Итак, в “Племяннике Рамо” перед нами вновь персонаж безумца-шута. На сцену возвращается буффонада. Подобно средневековому шуту, племянник живет в окружении различных форм разума, — занимая, конечно, среди них несколько маргинальное положение (ибо он не таков, как другие), но тем не менее включаясь в их мир: он присутствует в нем на правах вещи, которая находится в распоряжении разумных людей, собственности, которую они демонстрируют и передают друг другу. Им владеют, обладают, словно неодушевленным предметом. Но сам он немедленно разоблачает всю двусмысленность подобного обладания. Ибо он потому и выступает для разума объектом присвоения, что является для него предметом первой необходимости. Необходимости, затрагивающей само содержание разума и смысл его существования; не будь безумного шута, разум лишился бы своей реальности, стал бы пустым и однообразным, докучным себе самому, превратился бы в пустыню животного одиночества, раскрывающую перед ним его собственное внутреннее противоречие: “Я уверен, что теперь, когда меня нет с ними и некому их смешить, они скучают зверски…”4 Но если разум становится самим собой лишь через обладание безумием, то он уже не может быть определен в своей непосредственной самотождественности и отчуждается в своей причастности безумию: “Кто мудр, не стал бы держать шута (fou); следственно, тот, кто держит шута, не мудр;

если он не мудр, он сам шут, и, будь он хоть сам король, он, пожалуй, шут своего шута”5 2*. Неразумие становится разумом разума — постольку, поскольку разум признает его лишь в модальности обладания.

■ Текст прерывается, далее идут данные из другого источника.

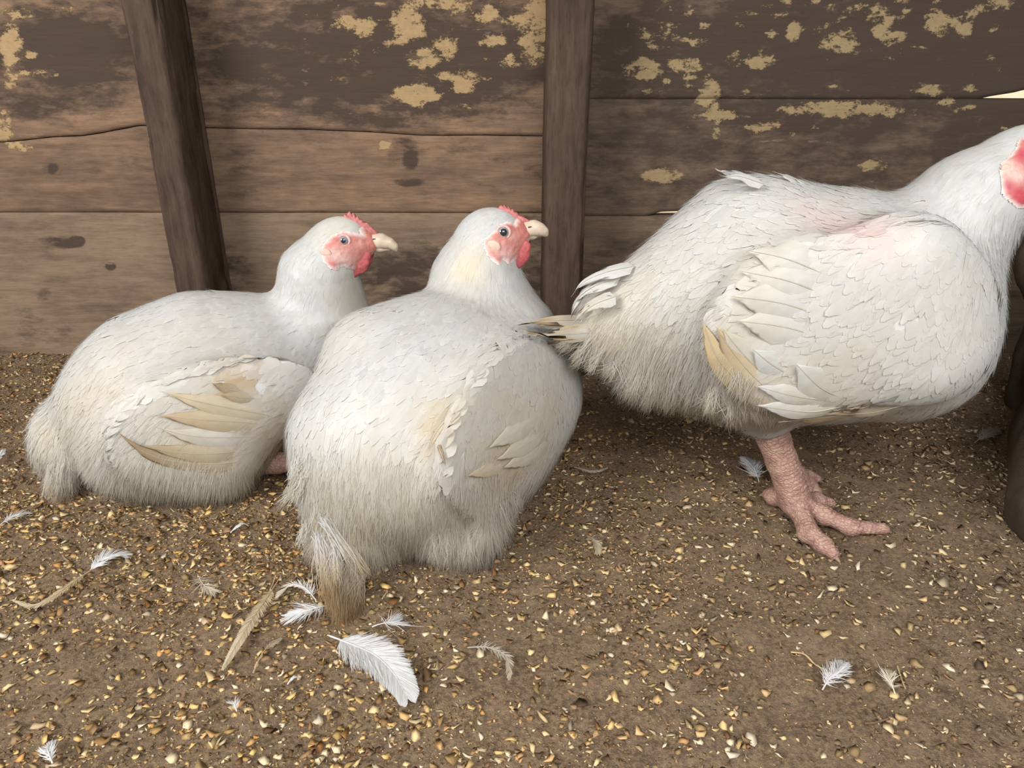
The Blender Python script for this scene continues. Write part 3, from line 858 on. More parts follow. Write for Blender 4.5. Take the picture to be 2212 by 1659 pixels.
    def eyes(self, px, py, r, pupil=0.42):
        for side in (-1, 1):
            p = self.b.hit(px, py)
            n = self.b.grad(p[None])[0]; n = norm(0.45 * n + 0.55 * np.array([0, -1, 0.05]))
            if side > 0: p = p * [1, -1, 1] + [0, 2 * self.Yh, 0]; n = n * [1, -1, 1]
            c = p - n * r * 0.50
            Rm = Vector(n).to_track_quat('Z', 'Y').to_matrix()
            def cap(name, a0, a1, rr, mat, parent, squash=1.0, tw=0.0, push=0.0):
                V, Fc = [], []; na, nb = 14, 28
                for i in range(na + 1):
                    a = a0 + (a1 - a0) * i / na
                    for j in range(nb):
                        bb = 2 * math.pi * j / nb
                        l = Vector((rr * math.sin(a) * math.cos(bb), rr * math.sin(a) * math.sin(bb), rr * math.cos(a) * squash + push))
                        V.append(np.array(Rm @ l) + c)
                for i in range(na):
                    for j in range(nb):
                        Fc.append((i * nb + j, (i + 1) * nb + j, (i + 1) * nb + (j + 1) % nb, i * nb + (j + 1) % nb))
                return new_mesh_object(name, V, Fc, mat, parent, True)
            eye = cap('eye', 0.001, 1.9, r, M['iris'], self.root)
            cap('pupil', 0.001, pupil, r * 1.012, M['pupil'], eye)
            # lid: a soft ring round the eye
            V, Fc = [], []; nb, nc = 36, 10
            for j in range(nb):
                bb = 2 * math.pi * j / nb
                for k in range(nc):
                    cc = 2 * math.pi * k / nc
                    R0 = r * 1.0; rr = r * 0.21 * (1 + 0.25 * math.sin(bb * 2 + 0.6))
                    l = Vector(((R0 + rr * math.cos(cc)) * math.cos(bb), (R0 + rr * math.cos(cc)) * math.sin(bb) * 0.94, rr * math.sin(cc) * 0.8 + r * 0.48))
                    V.append(np.array(Rm @ l) + c)
            for j in range(nb):
                for k in range(nc):
                    Fc.append((j * nc + k, ((j + 1) % nb) * nc + k, ((j + 1) % nb) * nc + (k + 1) % nc, j * nc + (k + 1) % nc))
            new_mesh_object('eyelid', V, Fc, M['eyelid'], eye, True)
    def beak(self, upper, lower, nostril):
        u = Blob()
        for (x0, y0, r0), (x1, y1, r1) in zip(upper, upper[1:]): u.cone(at(x0, y0, self.Yh), r0, at(x1, y1, self.Yh), r1, 0.007)
        ub = blob_object('beak', u, 0.0010, M['beak'], self.root)
        l = Blob()
        for (x0, y0, r0), (x1, y1, r1) in zip(lower, lower[1:]): l.cone(at(x0, y0, self.Yh), r0, at(x1, y1, self.Yh), r1, 0.003)
        blob_object('lower_beak', l, 0.0010, M['beak'], self.root)
        p = u.hit(*nostril)
        if p is not None:
            nb = Blob().cone(p + [-0.0014, 0.0002, 0], 0.0008, p + [0.0012, 0.0002, 0.0004], 0.0006)
            blob_object('nostril', nb, 0.00035, M['nostril'], ub)
    def wattles(self, p0, p1, r, gap=0.009):
        for s in (-1, 1):
            w = Blob()
            a, b_ = at(*p0, self.Yh), at(*p1, self.Yh)
            o = np.array([0, s * gap, 0])
            w.cone(a + o * 0.9, r * 0.7, (a + b_) / 2 + o, r, 0.006); w.cone((a + b_) / 2 + o, r, b_ + o, r * 0.62, 0.006)
            # flatten sideways
            lo, hi = w.bbox(0.004); v, f = surface_nets(w, lo, hi, 0.0011)
            cy = self.Yh + o[1]; v[:, 1] = cy + (v[:, 1] - cy) * 0.48
            v += norm(v - v.mean(0)) * (0.0022 * (fbm(v * 220, 3) - 0.5))[:, None]
            new_mesh_object('wattle', v, f, M['wattle'], self.root, True)
    def earlobe(self, px, py, rx, ry):
        for s in (-1, 1):
            p = self.b.hit(px, py)
            if s > 0: p = p * [1, -1, 1] + [0, 2 * self.Yh, 0]
            w = Blob().ell(p, (rx, 0.0019, ry), 0, 20 * -1)
            blob_object('earlobe', w, 0.0011, M['earlobe'], self.root)

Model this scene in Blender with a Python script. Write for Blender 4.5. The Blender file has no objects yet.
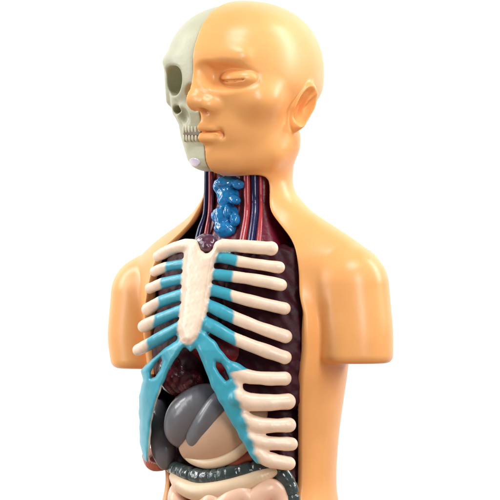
import bpy, math, random
import numpy as np
random.seed(4); np.random.seed(4)
sc = bpy.context.scene
D = 4000.0            # camera distance in mm; all shapes are worked out in millimetres
MM = 0.001

# ------------------------------------------------------------------ frames
TB = math.radians(33); CB, SB = math.cos(TB), math.sin(TB); XB = -5.0
TH = math.radians(34); CH, SH = math.cos(TH), math.sin(TH); XH, YH = -7.0, -4.0
def body(x, y):                       # world -> body frame (u to the model's left, v forward)
    return (x-XB)*CB - y*SB, -(x-XB)*SB - y*CB
def body_w(u, v):
    return XB + u*CB - v*SB, -u*SB - v*CB
def head(x, y):
    return (x-XH)*CH - (y-YH)*SH, -(x-XH)*SH - (y-YH)*CH
def head_w(u, v):
    return XH + u*CH - v*SH, YH - u*SH - v*CH
Z = lambda py: 250.0 - py             # height above the torso's mid level
def ip(p, xs, ys): return np.interp(p, xs, ys)
_T = {}
def ips(p, xs, ys, wd=17):            # the same table with its corners rounded off
    key = (tuple(xs), tuple(ys))
    if key not in _T:
        g = np.arange(90., 700., 1.); t = np.interp(np.arange(90.-wd, 700.+wd, 1.), xs, ys)
        k = np.hanning(2*wd+3)[1:-1]; _T[key] = (g, np.convolve(t, k/k.sum(), 'valid')[:len(g)])
    g, t = _T[key]; return np.interp(p, g, t)

# front surface of the chest (body frame): v as a function of u and level
PY = [240, 290, 350, 400, 460, 520]
VS = [78, 86, 97, 97, 90, 86]; UE = [73, 86, 95, 95, 93, 90]; VE = [53, 55, 59, 52, 47, 45]
def vsurf(u, p):
    vs, ue, ve = ip(p, PY, VS), ip(p, PY, UE), ip(p, PY, VE)
    return vs - (vs-ve)*(np.abs(u)/ue)**2.1
def cage(px, py, off=0.0):            # a point on (or `off` behind) the chest surface
    lo, hi = -140.0, 140.0
    for _ in range(40):
        u = (lo+hi)/2; v = float(vsurf(u, py))-off
        x, y = body_w(u, v); q = x/(1+y/D)
        if q < px-250: lo = u
        else: hi = u
    return np.array([x, y, Z(py)*(1+y/D)])

# ------------------------------------------------------------------ distance fields
def smin(a, b, k):
    h = np.maximum(k-np.abs(a-b), 0)/k
    return np.minimum(a, b) - h*h*k*.25
def smax(a, b, k): return -smin(-a, -b, k)
def ell(x, y, z, c, r):
    a, b, d = (x-c[0]), (y-c[1]), (z-c[2])
    k0 = np.sqrt((a/r[0])**2+(b/r[1])**2+(d/r[2])**2)+1e-9
    k1 = np.sqrt((a/r[0]**2)**2+(b/r[1]**2)**2+(d/r[2]**2)**2)+1e-9
    return k0*(k0-1)/k1
def seg(x, y, z, a, b, ra, rb):
    ab = np.subtract(b, a); L = float(np.dot(ab, ab))+1e-9
    t = np.clip(((x-a[0])*ab[0]+(y-a[1])*ab[1]+(z-a[2])*ab[2])/L, 0, 1)
    return np.sqrt((x-a[0]-t*ab[0])**2+(y-a[1]-t*ab[1])**2+(z-a[2]-t*ab[2])**2)-(ra+(rb-ra)*t), t
def spline(P, n=5):
    P = np.array(P, float); out = []
    for i in range(len(P)-1):
        p0, p1, p2, p3 = P[max(i-1, 0)], P[i], P[i+1], P[min(i+2, len(P)-1)]
        for j in range(n):
            t = j/n
            out.append(.5*((2*p1)+(-p0+p2)*t+(2*p0-5*p1+4*p2-p3)*t*t+(-p0+3*p1-3*p2+p3)*t**3))
    out.append(P[-1]); return np.array(out)
def chain(x, y, z, pts, rmod=None, pad=14, k=0):   # pts: rows x,y,z,r ; exact only close to the tube
    lo = pts[:, :3].min(0)-pts[:, 3].max()-pad; hi = pts[:, :3].max(0)+pts[:, 3].max()+pad
    out = np.full(x.shape, 30.0)
    m = (x > lo[0]) & (x < hi[0]) & (y > lo[1]) & (y < hi[1]) & (z > lo[2]) & (z < hi[2])
    if not m.any(): return out
    X, Y, W = x[m], y[m], z[m]; d = np.full(X.shape, 1e3); s = np.zeros(X.shape)
    acc = 0.0
    for i in range(len(pts)-1):
        L = np.linalg.norm(pts[i+1, :3]-pts[i, :3])
        e, t = seg(X, Y, W, pts[i, :3], pts[i+1, :3], pts[i, 3], pts[i+1, 3])
        b = e < d; d = (smin(d, e, k) if k and i else np.where(b, e, d)); s = np.where(b, acc+t*L, s); acc += L
    if rmod is not None: d = d - rmod(s, acc)
    out[m] = np.minimum(d, 30); return out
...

Шутовство ничтожного персонажа, докучливого гостя, в конечном счете раскрывает угрожающую властную силу ничтожества. История племянника Рамо — это рассказ о неизбежной неустойчивости и иронической обратимости любой формы суждения о неразумии, разоблачающей его как нечто ему внеположное и не единосущност-ное… Неразумие мало-помалу подступает к обличающему его разуму, навязывая ему нечто вроде рабства наоборот; ибо мудрость, полагающая, будто ее отношения с безумием суть отношения чистого суждения и определения — “Этот человек безумец” — заранее установила с ним отношение обладания и смутной причастности: “Этот человек — мои безумец”, - в той мере, в какой я сам достаточно разумен, чтобы распознать его безумие, и в какой это распознание есть отметина, знак и как бы эмблема моего разума. Разум неспособен констатировать безумие, не компрометируя себя отношениями собственности. Неразумие находится не вне разума, а именно внутри него: разум вбирает его в себя, владеет им и превращает в вещь; для разума оно — самое внутреннее, но также и самое прозрачное, самое открытое для него начало. В отличие от мудрости и истины, которые всегда бесконечно удалены от разума, безумие неизменно пребывает той его частью, какой он может владеть безраздельно. “Долгое время существовало звание королевского шута, но никогда не было звания королевского мудреца”6.

И вот уже намечается двойное попятное движение, ведущее к новому торжеству безумия: с одной стороны, неразумие вновь вплотную подступает к разуму, который не может быть уверен в себе, не обладая безумием; с другой стороны, идет постепенное восхождение к такому типу опыта, где оба они бесконечно предполагают и подразумевают друг друга: “Не быть безумцем означает только страдать другим видом безумия”. И тем не менее это предполагание совершенно иного типа, нежели то, угроза которого преследовала разум в западной культуре конца Средних веков и всего Возрождения. Оно не служит больше указанием на те смутные, недосягаемые сферы, что рисовались воображению в фантастическом смешении миров и в наступлении конца времен; теперь оно раскрывает непоправимую хрупкость и недолговечность этих отношений причастности, когда разум немедленно впадает в обладание, взыскуя в нем своего бытия: именно тогда, когда разум вступает во владение неразумием, он тем самым отчуждается, становится сумасшедшим.